Leave out all pictures. Return exactly the lines from the top of the material through the line containing "130), bold=0, name='fine_print')".

______________________________

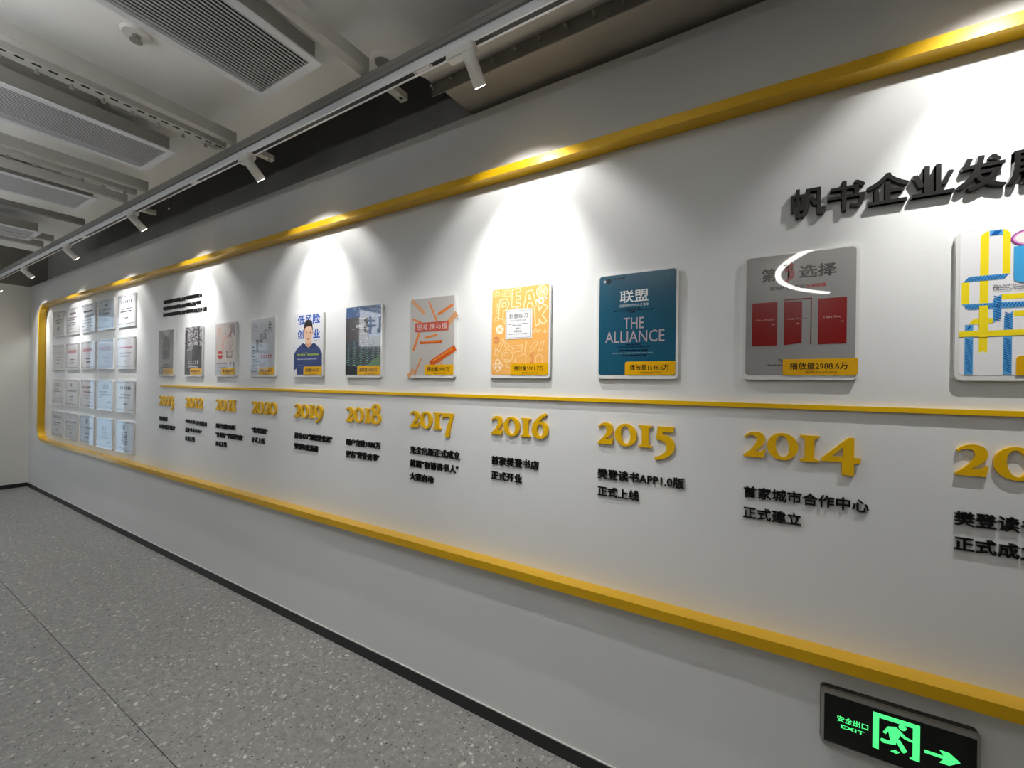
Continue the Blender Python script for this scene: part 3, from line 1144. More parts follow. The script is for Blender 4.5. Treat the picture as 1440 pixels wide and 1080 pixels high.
def d2015(S):
    S.text('联盟', 0.285, 0.715, 0.66, 0.835, (224, 228, 228), bold=0.012, name='title_lettering')
    S.text('互联网时代的人才变革', 0.28, 0.672, 0.665, 0.700, (206, 214, 214), bold=0.006, name='subtitle')
    S.dashes([(0.33, 0.56, 0.650), (0.20, 0.72, 0.632), (0.42, 0.51, 0.614)], (18, 36, 48), seed=3, th=0.010)
    S.text('THE', 0.34, 0.455, 0.605, 0.565, (176, 164, 168), bold=0.0, name='title_lettering')
    S.text('ALLIANCE', 0.09, 0.32, 0.865, 0.435, (180, 164, 168), bold=0.0, name='title_lettering')
    S.text('MANAGING', 0.37, 0.292, 0.575, 0.308, (14, 28, 66), bold=0.03, name='subtitle')
    S.text('TALENT IN THE NETWORKED AGE', 0.25, 0.268, 0.69, 0.283, (14, 28, 66), bold=0.02, name='subtitle')
    S.dashes([(0.28, 0.66, 0.236), (0.32, 0.64, 0.187)], (14, 30, 52), seed=5, th=0.013)
    S.dashes([(0.19, 0.74, 0.210)], (110, 140, 146), seed=6, th=0.012)
    S.rects('publisher_mark', [(0.09, 0.955, 0.16, 0.965), (0.07, 0.94, 0.17, 0.95), (0.10, 0.925, 0.15, 0.935), (0.19, 0.955, 0.35, 0.967)], (12, 22, 30))
    S.poly('publisher_mark', E2(0.075, 0.945, 0.02, 0.014, 12), (170, 176, 178))
    S.text('湛庐文化', 0.87, 0.938, 0.97, 0.958, (80, 120, 130), bold=0, name='fine_print')


def d2016(S):
    W = (252, 226, 176)
    P_ = (250, 214, 158)
    r = random.Random(11)
    S.outline('doodle_letters', [
        # P E A K in double lines
        [(0.12, 0.66), (0.14, 0.87), (0.26, 0.885), (0.32, 0.82), (0.26, 0.75), (0.21, 0.74), (0.20, 0.65)],
        [(0.18, 0.79), (0.19, 0.84), (0.25, 0.84), (0.26, 0.80)],
        [(0.36, 0.78), (0.37, 0.98), (0.52, 0.99), (0.52, 0.95), (0.44, 0.94), (0.44, 0.90), (0.51, 0.90), (0.51, 0.86), (0.44, 0.86), (0.44, 0.82), (0.52, 0.82), (0.52, 0.78)],
        [(0.56, 0.72), (0.62, 0.94), (0.72, 0.95), (0.80, 0.77), (0.73, 0.76), (0.71, 0.81), (0.65, 0.81), (0.63, 0.74)],
        [(0.655, 0.85), (0.67, 0.90), (0.70, 0.85)],
        [(0.78, 0.55), (0.76, 0.76), (0.83, 0.77), (0.84, 0.71), (0.91, 0.78), (0.98, 0.75), (0.89, 0.66), (0.97, 0.59), (0.90, 0.56), (0.84, 0.62), (0.84, 0.56)],
    ], W, t=0.018)
    S.outline('doodles', [
        E2(0.09, 0.95, 0.05, 0.035, 10), E2(0.09, 0.95, 0.025, 0.018, 8), [(0.18, 0.92), (0.20, 0.98), (0.32, 0.98), (0.33, 0.91)],
        [(0.22, 0.93), (0.24, 0.97), (0.29, 0.94)], [(0.04, 0.63), (0.08, 0.69), (0.13, 0.64)], [(0.20, 0.63), (0.24, 0.59), (0.24, 0.65)],
        [(0.07, 0.31), (0.14, 0.28), (0.10, 0.22), (0.06, 0.24)], [(0.10, 0.29), (0.20, 0.42), (0.23, 0.41), (0.15, 0.27)],
        [(0.22, 0.40), (0.26, 0.31), (0.34, 0.33)], [(0.37, 0.33), (0.56, 0.34), (0.55, 0.27), (0.40, 0.26)], [(0.40, 0.30), (0.53, 0.31)],
        E2(0.29, 0.22, 0.10, 0.075, 14), E2(0.27, 0.24, 0.035, 0.025, 8), [(0.24, 0.18), (0.30, 0.14), (0.35, 0.17)],
        [(0.43, 0.16), (0.46, 0.22), (0.52, 0.21), (0.57, 0.24), (0.63, 0.22), (0.62, 0.14), (0.55, 0.12), (0.47, 0.13)],
        [(0.60, 0.25), (0.62, 0.38), (0.64, 0.38)], [(0.70, 0.30), (0.79, 0.38), (0.83, 0.36), (0.74, 0.27), (0.70, 0.26)],
        [(0.84, 0.26), (0.88, 0.36), (0.93, 0.38), (0.90, 0.28)], E2(0.85, 0.17, 0.06, 0.06, 12), [(0.92, 0.47), (0.94, 0.50), (0.96, 0.47)],
        [(0.73, 0.47), (0.78, 0.52), (0.82, 0.47), (0.87, 0.50)], [(0.06, 0.80), (0.09, 0.84), (0.11, 0.79)], [(0.07, 0.72), (0.09, 0.77), (0.12, 0.73)],
        [(0.06, 0.55), (0.10, 0.57)], [(0.33, 0.08), (0.28, 0.12), (0.27, 0.09)],
    ], P_, t=0.011)
    S.outline('doodles', [E2(0.12, 0.11, 0.09, 0.028, 14), [(a * 0.35 + 0.12 - 0 + 0.0, b) for a, b in [(x - 0.12, y) for x, y in E2(0.12, 0.11, 0.12, 0.075, 14)]],
                          [(0.06, 0.17), (0.19, 0.05)], [(0.05, 0.06), (0.18, 0.16)]], (254, 236, 206), t=0.010)
    S.polys('ball', [E2(0.15, 0.53, 0.075, 0.055, 16), E2(0.88, 0.92, 0.095, 0.075, 18)], (253, 240, 214))
    S.polys('ball_seams', [E2(0.15, 0.53, 0.025, 0.018, 6), E2(0.11, 0.555, 0.013, 0.010, 5), E2(0.19, 0.555, 0.013, 0.010, 5), E2(0.11, 0.505, 0.013, 0.010, 5),
                           E2(0.19, 0.505, 0.013, 0.010, 5), E2(0.88, 0.92, 0.085, 0.067, 18)], (246, 196, 120))
    S.outline('ball_seams', [[(0.80, 0.90), (0.96, 0.94)], [(0.86, 0.985), (0.90, 0.855)], [(0.82, 0.96), (0.86, 0.92), (0.84, 0.87)], [(0.94, 0.97), (0.90, 0.92), (0.945, 0.88)]], (253, 240, 214), t=0.010, closed=False)
    S.polys('gear', [E2(0.87, 0.82, 0.055, 0.042, 8), E2(0.80, 0.825, 0.02, 0.014, 6), E2(0.95, 0.845, 0.02, 0.014, 6)], (254, 244, 224))
    S.poly('gear_hole', E2(0.87, 0.82, 0.026, 0.02, 10), (246, 196, 120))
    S.outline('music_note', [[(0.70, 0.13), (0.75, 0.13), (0.73, 0.20), (0.71, 0.22), (0.78, 0.25)], E2(0.725, 0.125, 0.03, 0.02, 8), E2(0.09, 0.41, 0.05, 0.032, 10), [(0.06, 0.42), (0.10, 0.42), (0.11, 0.40)]], (214, 130, 90), t=0.012, closed=False)
    S.poly('title_card', [(0.255, 0.41), (0.725, 0.41), (0.725, 0.745), (0.50, 0.755), (0.46, 0.768), (0.42, 0.755), (0.255, 0.745)], (236, 236, 236))
    S.outline('card_border', [[(0.275, 0.425), (0.705, 0.425), (0.705, 0.73), (0.275, 0.73)]], (110, 112, 118), t=0.005)
    S.text('刻意练习', 0.32, 0.645, 0.645, 0.70, (72, 74, 78), bold=0.006, name='title_lettering')
    S.text('如何从新手到大师', 0.35, 0.610, 0.61, 0.630, (90, 92, 98), bold=0.0, name='subtitle')
    S.dashes([(0.31, 0.66, 0.578), (0.38, 0.55, 0.562), (0.44, 0.52, 0.530), (0.32, 0.64, 0.464)], (120, 122, 128), seed=9, th=0.008)
    S.text('PEAK', 0.42, 0.487, 0.55, 0.510, (96, 98, 104), bold=0.0, name='title_lettering')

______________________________

**EXERCISE RESPONSE:**
Continue the Blender Python script for this scene: part 3, from line 1144. More parts follow. The script is for Blender 4.5. Treat the picture as 1440 pixels wide and 1080 pixels high.
def d2015(S):
    S.text('联盟', 0.285, 0.715, 0.66, 0.835, (224, 228, 228), bold=0.012, name='title_lettering')
    S.text('互联网时代的人才变革', 0.28, 0.672, 0.665, 0.700, (206, 214, 214), bold=0.006, name='subtitle')
    S.dashes([(0.33, 0.56, 0.650), (0.20, 0.72, 0.632), (0.42, 0.51, 0.614)], (18, 36, 48), seed=3, th=0.010)
    S.text('THE', 0.34, 0.455, 0.605, 0.565, (176, 164, 168), bold=0.0, name='title_lettering')
    S.text('ALLIANCE', 0.09, 0.32, 0.865, 0.435, (180, 164, 168), bold=0.0, name='title_lettering')
    S.text('MANAGING', 0.37, 0.292, 0.575, 0.308, (14, 28, 66), bold=0.03, name='subtitle')
    S.text('TALENT IN THE NETWORKED AGE', 0.25, 0.268, 0.69, 0.283, (14, 28, 66), bold=0.02, name='subtitle')
    S.dashes([(0.28, 0.66, 0.236), (0.32, 0.64, 0.187)], (14, 30, 52), seed=5, th=0.013)
    S.dashes([(0.19, 0.74, 0.210)], (110, 140, 146), seed=6, th=0.012)
    S.rects('publisher_mark', [(0.09, 0.955, 0.16, 0.965), (0.07, 0.94, 0.17, 0.95), (0.10, 0.925, 0.15, 0.935), (0.19, 0.955, 0.35, 0.967)], (12, 22, 30))
    S.poly('publisher_mark', E2(0.075, 0.945, 0.02, 0.014, 12), (170, 176, 178))
    S.text('湛庐文化', 0.87, 0.938, 0.97, 0.958, (80, 120, 130), bold=0, name='fine_print')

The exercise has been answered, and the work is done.